-- Work to do --
Exactly the lines from the start of the data through the line containing "scene.camera = camo" should be output, with both ends kept and nothing added.

______________________________

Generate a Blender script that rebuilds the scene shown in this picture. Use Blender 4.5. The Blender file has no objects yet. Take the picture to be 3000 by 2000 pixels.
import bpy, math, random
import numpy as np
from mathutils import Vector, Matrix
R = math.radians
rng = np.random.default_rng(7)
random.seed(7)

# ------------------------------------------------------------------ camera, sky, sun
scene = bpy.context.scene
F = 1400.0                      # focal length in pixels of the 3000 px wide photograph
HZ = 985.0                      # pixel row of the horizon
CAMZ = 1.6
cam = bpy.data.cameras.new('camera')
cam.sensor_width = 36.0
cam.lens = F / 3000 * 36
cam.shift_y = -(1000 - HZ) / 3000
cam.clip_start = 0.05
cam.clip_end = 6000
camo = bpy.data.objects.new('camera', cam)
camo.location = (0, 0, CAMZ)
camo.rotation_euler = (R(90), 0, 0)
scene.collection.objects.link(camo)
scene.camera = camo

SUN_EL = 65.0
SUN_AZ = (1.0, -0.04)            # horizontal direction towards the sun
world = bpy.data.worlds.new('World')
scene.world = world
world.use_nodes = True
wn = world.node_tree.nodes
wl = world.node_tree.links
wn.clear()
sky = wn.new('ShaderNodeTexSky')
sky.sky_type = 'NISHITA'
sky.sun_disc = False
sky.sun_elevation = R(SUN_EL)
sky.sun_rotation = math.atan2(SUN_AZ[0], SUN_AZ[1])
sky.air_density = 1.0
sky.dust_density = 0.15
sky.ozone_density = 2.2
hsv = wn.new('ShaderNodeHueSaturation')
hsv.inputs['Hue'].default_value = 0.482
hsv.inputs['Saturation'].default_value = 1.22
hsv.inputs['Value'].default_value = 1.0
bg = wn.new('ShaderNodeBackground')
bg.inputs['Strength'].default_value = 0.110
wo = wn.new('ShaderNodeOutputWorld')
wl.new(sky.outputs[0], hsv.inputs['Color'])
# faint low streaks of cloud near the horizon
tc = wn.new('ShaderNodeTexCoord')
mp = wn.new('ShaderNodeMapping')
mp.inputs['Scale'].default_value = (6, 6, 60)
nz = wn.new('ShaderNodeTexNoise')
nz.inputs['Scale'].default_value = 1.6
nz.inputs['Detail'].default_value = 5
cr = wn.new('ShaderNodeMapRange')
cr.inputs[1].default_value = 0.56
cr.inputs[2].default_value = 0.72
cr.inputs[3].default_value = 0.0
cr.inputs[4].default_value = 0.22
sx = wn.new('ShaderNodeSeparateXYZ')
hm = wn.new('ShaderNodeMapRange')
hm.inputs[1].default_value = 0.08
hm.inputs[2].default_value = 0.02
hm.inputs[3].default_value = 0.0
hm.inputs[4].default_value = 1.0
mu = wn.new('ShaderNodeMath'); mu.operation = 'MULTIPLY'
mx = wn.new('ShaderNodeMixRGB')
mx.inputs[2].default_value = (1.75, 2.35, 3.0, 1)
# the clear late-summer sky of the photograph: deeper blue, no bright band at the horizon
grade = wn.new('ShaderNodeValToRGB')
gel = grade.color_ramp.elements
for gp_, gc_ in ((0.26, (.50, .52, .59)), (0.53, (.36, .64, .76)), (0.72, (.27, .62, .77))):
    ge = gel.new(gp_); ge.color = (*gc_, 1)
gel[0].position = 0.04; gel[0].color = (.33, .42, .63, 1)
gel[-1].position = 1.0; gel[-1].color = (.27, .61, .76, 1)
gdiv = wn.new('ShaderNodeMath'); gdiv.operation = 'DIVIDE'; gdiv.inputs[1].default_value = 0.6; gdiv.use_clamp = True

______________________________

-- Result of the task --
Generate a Blender script that rebuilds the scene shown in this picture. Use Blender 4.5. The Blender file has no objects yet. Take the picture to be 3000 by 2000 pixels.
import bpy, math, random
import numpy as np
from mathutils import Vector, Matrix
R = math.radians
rng = np.random.default_rng(7)
random.seed(7)

# ------------------------------------------------------------------ camera, sky, sun
scene = bpy.context.scene
F = 1400.0                      # focal length in pixels of the 3000 px wide photograph
HZ = 985.0                      # pixel row of the horizon
CAMZ = 1.6
cam = bpy.data.cameras.new('camera')
cam.sensor_width = 36.0
cam.lens = F / 3000 * 36
cam.shift_y = -(1000 - HZ) / 3000
cam.clip_start = 0.05
cam.clip_end = 6000
camo = bpy.data.objects.new('camera', cam)
camo.location = (0, 0, CAMZ)
camo.rotation_euler = (R(90), 0, 0)
scene.collection.objects.link(camo)
scene.camera = camo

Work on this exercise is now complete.